People whom I knew only by sight brought me flowers and books; they came upstairs and talked fluently. I smiled at them gratefully, but all the time I wanted them to go away and leave me to soothe the rampant fox, the cruel exacting fox that no kindness, no presents, no knowledge could placate.
Margiad Evans
No other writer makes me feel as Margiad Evans does. Reading her is a beautiful, troubling experience. There are long, bucolic interludes in The Wooden Doctor that lull the mind and senses, standing in strong contrast to the growing awareness that Arabella is becoming unconsciously ever more fox-like: wild and nocturnal; scavenging pieces of other people’s stories to feed her own; hunting contentment.

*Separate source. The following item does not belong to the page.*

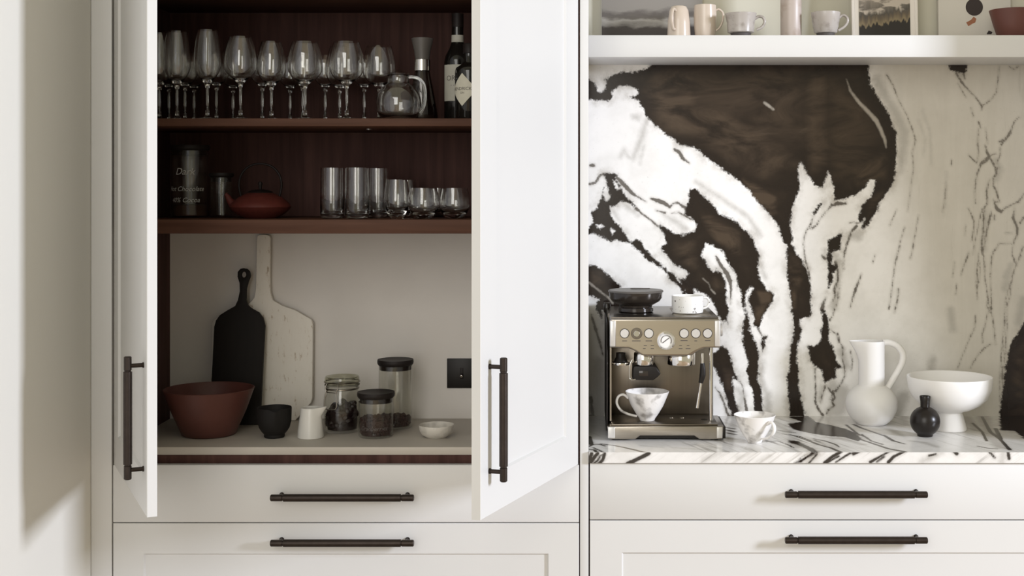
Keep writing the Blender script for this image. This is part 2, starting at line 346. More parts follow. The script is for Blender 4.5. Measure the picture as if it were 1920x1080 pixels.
# ------------------------------------------------------------------ helpers: meshes
class MB:
    def __init__(s): s.v = []; s.f = []
    def add(s, vs, fs, T=None):
        o = len(s.v)
        for p in vs:
            p = Vector(p)
            if T is not None: p = T @ p
            s.v.append(tuple(p))
        s.f += [tuple(i + o for i in f) for f in fs]
        return s
    def box(s, x0, x1, y0, y1, z0, z1, bev=0.0, T=None, seg=2):
        if bev <= 0:
            vs = [(x, y, z) for z in (z0, z1) for y in (y0, y1) for x in (x0, x1)]
            fs = [(0, 2, 3, 1), (4, 5, 7, 6), (0, 1, 5, 4), (2, 6, 7, 3), (0, 4, 6, 2), (1, 3, 7, 5)]
            return s.add(vs, fs, T)
        bm = bmesh.new(); bmesh.ops.create_cube(bm, size=1.0)
        for v in bm.verts:
            v.co = ((x0 + x1) / 2 + v.co.x * (x1 - x0), (y0 + y1) / 2 + v.co.y * (y1 - y0), (z0 + z1) / 2 + v.co.z * (z1 - z0))
        bmesh.ops.bevel(bm, geom=list(bm.edges), offset=bev, segments=seg, profile=0.5, affect='EDGES')
        bm.verts.index_update()
        s.add([v.co[:] for v in bm.verts], [[v.index for v in f.verts] for f in bm.faces], T); bm.free()
        return s
    def lathe(s, prof, seg=40, T=None, sx=1.0, sy=1.0):
        vs, fs = [], []
        rings = []
        for r, z in prof:
            if r < 1e-6:
                rings.append([len(vs)]); vs.append((0, 0, z))
            else:
                rings.append(list(range(len(vs), len(vs) + seg)))
                for i in range(seg):
                    a = 2 * math.pi * i / seg
                    vs.append((r * math.cos(a) * sx, r * math.sin(a) * sy, z))
        for A, B in zip(rings[:-1], rings[1:]):
            for i in range(seg):
                j = (i + 1) % seg
                if len(A) == 1 and len(B) == 1: break
                if len(A) == 1: fs.append((A[0], B[j], B[i]))
                elif len(B) == 1: fs.append((A[i], A[j], B[0]))
                else: fs.append((A[i], A[j], B[j], B[i]))
        return s.add(vs, fs, T)
    def tube(s, pts, rad, seg=10, T=None, flat=1.0, smooth=6):
        pts = [Vector(p) for p in pts]
        n = len(pts)
        rad = list(rad) if hasattr(rad, '__len__') else [rad] * n
        if smooth and n > 2:
            q, rr = [], []
            for i in range(n - 1):
                p0 = pts[max(i - 1, 0)]; p1 = pts[i]; p2 = pts[i + 1]; p3 = pts[min(i + 2, n - 1)]
                for k_ in range(smooth):
                    u = k_ / smooth
                    q.append(0.5 * ((2 * p1) + (-p0 + p2) * u + (2 * p0 - 5 * p1 + 4 * p2 - p3) * u * u + (-p0 + 3 * p1 - 3 * p2 + p3) * u ** 3))
                    rr.append(rad[i] * (1 - u) + rad[i + 1] * u)
            q.append(pts[-1]); rr.append(rad[-1]); pts, rad = q, rr
            n = len(pts)
        vs, fs = [], []
        tan = (pts[1] - pts[0]).normalized()
        up = Vector((0, 1, 0)) if abs(tan.y) < 0.9 else Vector((1, 0, 0))
        nrm = (up - tan * up.dot(tan)).normalized()
        for i, p in enumerate(pts):
            if i == 0: t_ = pts[1] - pts[0]
            elif i == n - 1: t_ = pts[-1] - pts[-2]
            else: t_ = pts[i + 1] - pts[i - 1]
            t_.normalize()
            nrm = (nrm - t_ * nrm.dot(t_)).normalized(); bn = t_.cross(nrm)
            for j in range(seg):
                a = 2 * math.pi * j / seg
                vs.append(p + nrm * (math.cos(a) * rad[i] * flat) + bn * (math.sin(a) * rad[i]))
        for i in range(n - 1):
            for j in range(seg):
                k_ = (j + 1) % seg
                fs.append((i * seg + j, i * seg + k_, (i + 1) * seg + k_, (i + 1) * seg + j))
        fs.append(tuple(range(seg - 1, -1, -1))); fs.append(tuple((n - 1) * seg + j for j in range(seg)))
        return s.add(vs, fs, T)
    def cyl(s, a, b_, r, seg=20, r2=None, bev=0.0, T=None):
        a, b_ = Vector(a), Vector(b_); d = b_ - a; l = d.length
        R = Matrix.Translation(a) @ d.to_track_quat('Z', 'Y').to_matrix().to_4x4()
        r2 = r if r2 is None else r2
        if bev: pr = [(0, 0), (r - bev, 0), (r, bev), (r2, l - bev), (r2 - bev, l), (0, l)]
        else: pr = [(0, 0), (r, 0), (r2, l), (0, l)]
        if T is not None: R = T @ R
        return s.lathe(pr, seg, R)
    def prism(s, poly, y0, y1, T=None, bev=0.0):
        bm = bmesh.new()
        vs = [bm.verts.new((x, y0, z)) for x, z in poly]
        f = bm.faces.new(vs)
        r = bmesh.ops.extrude_face_region(bm, geom=[f])
        for e in r['geom']:
            if isinstance(e, bmesh.types.BMVert): e.co.y = y1
        bmesh.ops.recalc_face_normals(bm, faces=list(bm.faces))
        if bev:
            ed = [e for e in bm.edges if len(e.link_faces) == 2 and e.calc_face_angle(0) > 0.9 and abs(e.verts[0].co.y - e.verts[1].co.y) < 1e-6]
            bmesh.ops.bevel(bm, geom=ed, offset=bev, segments=3, profile=0.5, affect='EDGES')
        bm.verts.index_update()
        s.add([v.co[:] for v in bm.verts], [[v.index for v in f_.verts] for f_ in bm.faces], T); bm.free()
        return s
    def build(s, name, m, parent=None, loc=None, smooth=40, rot=None):
        me = bpy.data.meshes.new(name)
        me.from_pydata(s.v, [], s.f); me.update()
        bm = bmesh.new(); bm.from_mesh(me); bmesh.ops.recalc_face_normals(bm, faces=list(bm.faces)); bm.to_mesh(me); bm.free()
        if smooth:
            me.polygons.foreach_set('use_smooth', [True] * len(me.polygons))
            me.set_sharp_from_angle(angle=math.radians(smooth))
        me.materials.append(M[m] if isinstance(m, str) else m)
        o = bpy.data.objects.new(name, me); COL.objects.link(o)
        if parent: o.parent = parent
        if loc: o.location = loc
        if rot: o.rotation_euler = rot
        return o

def tag(o, label=None, cat=None, group=None, kind=None):
    if label: o['label'] = label
    if cat: o['category'] = cat
    if group: o['group'] = group
    if kind: o['kind'] = kind
    return o
def thing(name, loc, label, cat, group=None, rz=0.0):
    o = bpy.data.objects.new(name, None); o.empty_display_size = 0.05; COL.objects.link(o)
    o.location = loc; o.rotation_euler = (0, 0, rz)
    return tag(o, label, cat, group)
def struct(o): o['kind'] = 'structure'; return o
def copy_thing(src, loc, rz=0.0, label=None):
    r = src.copy(); COL.objects.link(r); r.location = loc; r.rotation_euler = (0, 0, rz)
    if label: r['label'] = label
    for ch in [c for c in bpy.data.objects if c.parent == src]:
        c = ch.copy(); COL.objects.link(c); c.parent = r
        for g in [g_ for g_ in bpy.data.objects if g_.parent == ch]:
            d = g.copy(); COL.objects.link(d); d.parent = c
    return r

def text_mesh(name, body, size, m, parent, fn, shear=0.0, depth=0.0):
    """flat lettering: fn maps (x, z) of the laid-out text to a 3D point on its carrier"""
    cu = bpy.data.curves.new('lettering', 'FONT'); cu.body = body; cu.size = size; cu.align_x = 'CENTER'; cu.align_y = 'CENTER'; cu.shear = shear
    cu.resolution_u = 3
    to = bpy.data.objects.new('lettering', cu); COL.objects.link(to)
    bpy.context.view_layer.update()
    me = bpy.data.meshes.new_from_object(to.evaluated_get(bpy.context.evaluated_depsgraph_get()))
    bpy.data.objects.remove(to); bpy.data.curves.remove(cu)
    for v in me.vertices: v.co = fn(v.co.x, v.co.y)
    me.materials.clear(); me.materials.append(M[m])
    o = bpy.data.objects.new(name, me); COL.objects.link(o); o.parent = parent
    return o

# ------------------------------------------------------------------ setting
ZW = PZ(848, -0.01)             # marble worktop height
YB = 0.522                       # back wall of the right niche
YL = 0.452                       # back of the left cupboard interior
XWALL = PX(170, 0)
XR = 1.40                        # right end of the right-hand run

struct(MB().box(-1.6, 3.4, -6.4, 1.0, -0.05, 0.0).build('floor', 'floor', smooth=0))
struct(MB().box(XWALL - 0.12, XWALL, -3.2, 0.72, 0, 2.75).build('wall_left', 'wall', smooth=0))
struct(MB().box(XWALL, 3.4, 0.60, 0.72, 0, 2.75).build('wall_back', 'cream', smooth=0))

# ------------------------------------------------------------------ cabinetry
def shaker(w, h, t, border=None, rec=0.006, slope=0.004):
    """door or drawer front, x 0..w, z 0..h, outer face y=0, back y=t"""
    mb = MB(); e = 0.0012
    if border is None:
        return mb.box(0, w, 0, t, 0, h, e)
    b = border
    def ring(x0, x1, z0, z1, y): return [(x0, y, z0), (x1, y, z0), (x1, y, z1), (x0, y, z1)]
    R = [ring(0, w, 0, h, t), ring(0, w, 0, h, e), ring(e, w - e, e, h - e, 0), ring(b, w - b, b, h - b, 0),
         ring(b + slope, w - b - slope, b + slope, h - b - slope, rec)]
    vs = [p for r in R for p in r]; fs = [(0, 1, 2, 3)]
    for i in range(len(R) - 1):
        for j in range(4):
            k_ = (j + 1) % 4
            fs.append((i * 4 + j, i * 4 + k_, i * 4 + 4 + k_, i * 4 + 4 + j))
    fs.append((16, 17, 18, 19))
    return mb.add(vs, fs)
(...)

Evans’s second novel is a compact work, its language crisp and unerring. In her telling, abasing physical and emotional pain become transcendent. Unrequited love for her Wooden Doctor casts Arabella as fighting-fierce, but as trapped as the fox she feels inside her. In the ongoing episodes of enervation and excitation, Evans conjures something strange and tempestuous. How astonishing, then, to realise that her work is largely autobiographical.
Thank you for introducing me to this author, whom I hadn't heard of. I'm buying the book straight away.
Thank you for introducing me to Margiad Evans and am slowly collecting her works. I find her artwork just as compelling and this is such a striking image.